E a propósito de corações e da divisibilidade dos mesmos (até pareço um puto da primária que vai hoje fazer a prova de aferição de matemática) aqui vai um poeminha de uma poetiza Gallega, Rosália de Castro:
Son los corazones de algunas criaturas,
Como los caminos muy transitados,
Donde las pisadas dos que ahora chegan,
Borran las pisadas de los que pasaron.
No sera posible que dejeis en ellos,
De vuestro cariño recuerdo ni rastro.
(e esta hein?!)
;)))

Anónimo disse...

"...deve dar-se do que se tem e não do que sobra,..."
E isto não é segredo, é Jesus Cristo nos ensina como partilhar.

"...E quando o dia vai a meio, partilho a primeira refeição...
Partilha?
Será partilha, oferenda, doação...
Não me atrevo a chamar-lhe comunhão.
Sim, partilho,
O alimento, o tempo, o lugar, o pensamento, o Coração.
Partilho a oração.
Agradeço Senhor, pela partilha, pela oportunidade de partilhar."
PR

Anónimo disse...

Caminho de reflexão interessante Bartolomeu! Fez-me pensar que a generosidade de um grande coração, afere-se mais pela divisão do que pela multiplicação… Vamos a exemplos. A matemática aqui não é pura é essencialmente prática… Jesus Cristo multiplicou pães e peixes, para alimentar uma grande multidão… Mas Ele, que é uno com Deus e o Espírito Santo, também dividiu (repartiu) o Pão e o Vinho e deu-o aos seus discípulos. Foi mais generoso ao multiplicar ou ao dividir, pergunto eu? A divisão não pode ainda ser a mais perfeita forma de multiplicação? É esta a poesia que a matemática tem...! LOL

Bartolomeu disse...

Anónimo (bonito nome, lembra-me Antónimo... o contrário do que é, ou achamos poder ser.
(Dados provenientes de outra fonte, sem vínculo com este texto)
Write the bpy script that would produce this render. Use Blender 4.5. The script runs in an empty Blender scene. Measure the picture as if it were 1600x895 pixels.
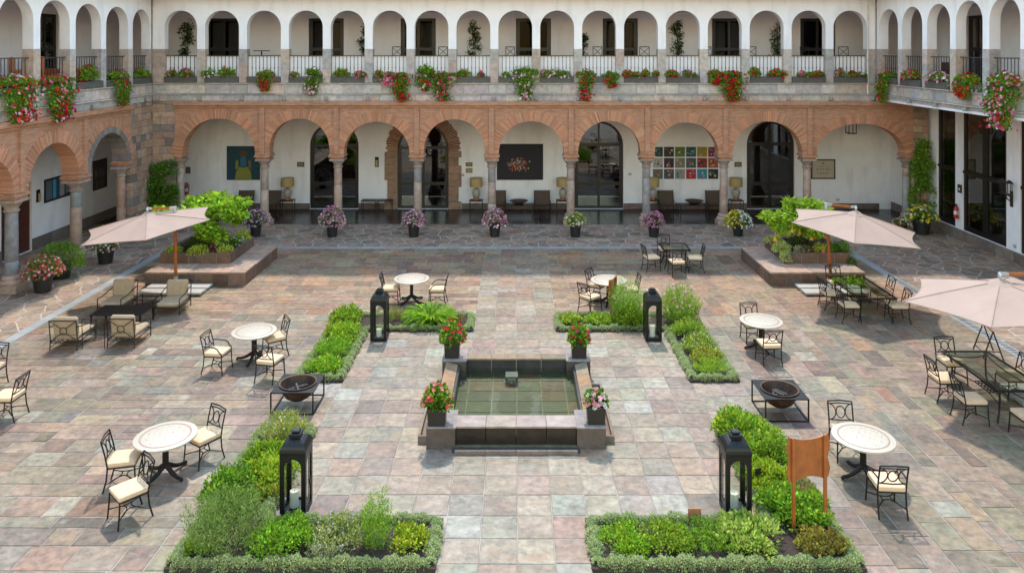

Bom, mas adiante).
Convém que estabeleçamos alguns parâmetros que nos permitam raciocinar, mesmo que só matemáticamente.
Ou seja: Se estamos a referir-nos à matéria, então podemos pensar em divisão.
Se por outro lado, nos referimos ao espírito, penso que podemos pensar somente em partilha.
Se possuirmos conhecimentos bastantes para meter o nariz nos misteriosos campos da metafísica, nesse caso podemos "dar uma" de Einstein e cisar o átomo... as consequências do acto se verão depois.
;)

Peregrino disse...

Alguns luzeiros do Pai lá vão brilhando no meio da noite … misericórdia Senhor…!

Anónimo disse...

Ó Bartolo meu... vai para aí uma enorme confusão, no campo das ciências físicas e matemáticas... e agora tenho que me dedicar às letras! Um fim-de-semana cheio de sol!
Beijos

Anónimo disse...

Permita-me agradecer-lhe, do fundo do coração, esta bonita partilha que mais uma vez aqui nos deixou, padre confessionário. Quantas vezes não são os Carlos deste mundo, que na simplicidade e humildade dos seus pequenos gestos, nos dão as maiores lições!

É assim que temos que ser. Ter uma mão estendida, mesmo quando nos apetece fechá-la. Um ombro disponível, mesmo que esteja dorido. O espírito aberto, ainda que não concordemos. É isso que é estar presente, sermos uns para os outros e uns dos outros. O Carlos com a sua atitude marcou toda a diferença. E quão bom é fazer, ainda que uma pequeniníssima diferença, na vida de quem necessite!

Foi bom dizê-lo com todas as letras. Não é que nós não soubéssemos, que era assim que devia ser. Mas quantas vezes andamos na vida às voltas, fechados no nosso pequeno mundo, enredados nas arrelias do nosso dia-a-dia, absortos nos nossos problemas, e nos esquecemos de olhar para os que estão mesmo à nossa beira com verdadeiros olhos de ver!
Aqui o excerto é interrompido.